Zum letzten Mal geschleudert

Der einzige Tübinger Waschsalon ist geschlossen / Viele wissen nicht, wo sie jetzt waschen sollen

Warum gilt es als selbstverständlich, dass jeder seine eigene Waschmaschine daheim stehen hat“, fragt Reiner Matheis. Er war Stammkunde im „Wash & Chat“ („Waschen und Plaudern“) in der Mühlstraße, dem letzten Waschsalon in Tübingen. Doch dieser hat am vergangenen Mittwoch zu gemacht. Für immer.

28.12.2016

Von Philipp Koebnik

So wie der Mann, der sich in der Maschine rechts spiegelt, nutzten viele Kunden die Zeit im Waschsalon zur Lektüre eines guten Buchs. Bild: Koebnik

So wie der Mann, der sich in der Maschine rechts spiegelt, nutzten viele Kunden die Zeit im Waschsalon zur Lektüre eines guten Buchs. Bild: Koebnik

Wir sprachen am letzten Waschtag mit Kunden, von denen manche ob der Nachricht von der Schließung aus allen Wolken fielen.

Gleich fünf Maschinen hat Sean Cummins mit Dreckwäsche gefüllt. „Sehr schade, dass er schließt. Das war meine letzte Möglichkeit“, sagt der US-Amerikaner. Seit nunmehr 13 Jahren lebt der 34-Jährige in Deutschland. Er ist Historiker und Doktorand. „In den USA sind Waschsalons Standard auf dem Campus“, berichtet er.

Freunde als letzte Option

Der Obst- und Gemüsehändler Matheis wohnt in einer Zwei-Zimmer-Wohnung in der Altstadt. Eine Waschmaschine hat er nicht. Er will zudem die Wäsche aus Angst vor Schimmel nicht in der Wohnung trocknen lassen. Nun werde er sich aber wohl einen Waschtrockner kaufen – „von dem Geld wäre ich lieber in Urlaub gefahren.“

Er hat ein dickes Buch dabei. Oft erledigte er auch Dinge in der Stadt, während seine Kleidung in der Maschine ihre Runden drehte, erzählt der 46-Jährige beim Zusammenlegen der Wäsche, die frisch aus dem Trockner kommt. In den Salon sei er immer gerne gekommen. Immerhin war er keine 500 Meter von seiner Wohnung entfernt. Bevor er dort einzog, nutzte er eine Waschmaschine mit Münzeinwurf in dem Mietshaus, in dem er wohnte.

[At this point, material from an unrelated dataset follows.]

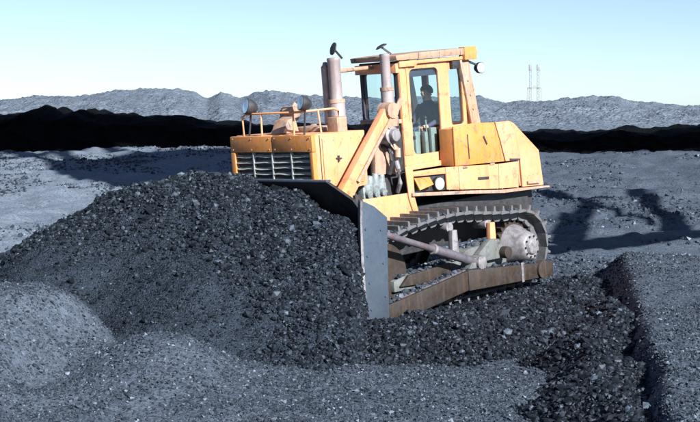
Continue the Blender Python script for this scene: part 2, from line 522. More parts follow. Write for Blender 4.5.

„Ich bin jede Woche hier“, sagt Masashi Yasumoto auf Englisch. Seit zehn Monaten lebt der Mathematik-Postdoktorand in Tübingen. Auch er hat in seiner kleinen Wohnung keine Möglichkeit zum Waschen. Er ist überrascht: „Ich wusste gar nicht, dass der Salon schließt.“ Er werde nun Freunde fragen, ob er seine Kleidung bei ihnen waschen kann. „Falls das nicht geht, habe ich keine Ahnung, was ich tun soll“, sagt der 29-Jährige etwas geknickt.

Seit 15 Jahren gehörte ein arbeitsloser IT-Fachmann aus der Südstadt zur Stammkundschaft. Der Mittvierziger will seinen Namen nicht in der Zeitung lesen. „Ich muss jetzt nach Alternativen suchen“, sagt er.

„Es wäre schön, wenn es bald einen neuen Waschsalon gäbe“, sagt ein 27-jähriger Philosophie-Student. In seiner Zweier-WG kann er keine Maschine anschließen. Manchmal wäscht er bei Freunden, aber oft auch im Salon. „Mittags war es oft richtig voll, sodass man auch schon mal warten musste, weil alle Maschinen belegt waren.“

17 Jahre hatten Christiane und Ertugrul Cön den Salon betrieben. Weil sie derzeit nach Köln umziehen, haben sie sich dazu entschlossen, ihn aufzugeben. Den Salon von Köln aus zu leiten, wäre zu kompliziert, sagt Christiane Cön. „Eine Uni-Stadt braucht einen Waschsalon“, findet Katharina Ruoff von der Tübinger Wirtschaftsförderungsgesellschaft WIT. Dort hat man wohl zu spät von der Entwicklung erfahren. Die Inhaber hatten sich an die WIT gewandt mit dem Ziel, den Salon weiterbetreiben zu lassen oder zumindest einen neuen Ort für die Waschmaschinen und Trockner zu finden. Doch daraus wurde nichts. Alle Maschinen würden nun entsorgt, so Cön. Sie kritisiert, dass sich niemand von der WIT bei ihr gemeldet habe. Sie ist sich sicher: Die Schließung und Entsorgung der Maschinen wäre vermeidbar gewesen.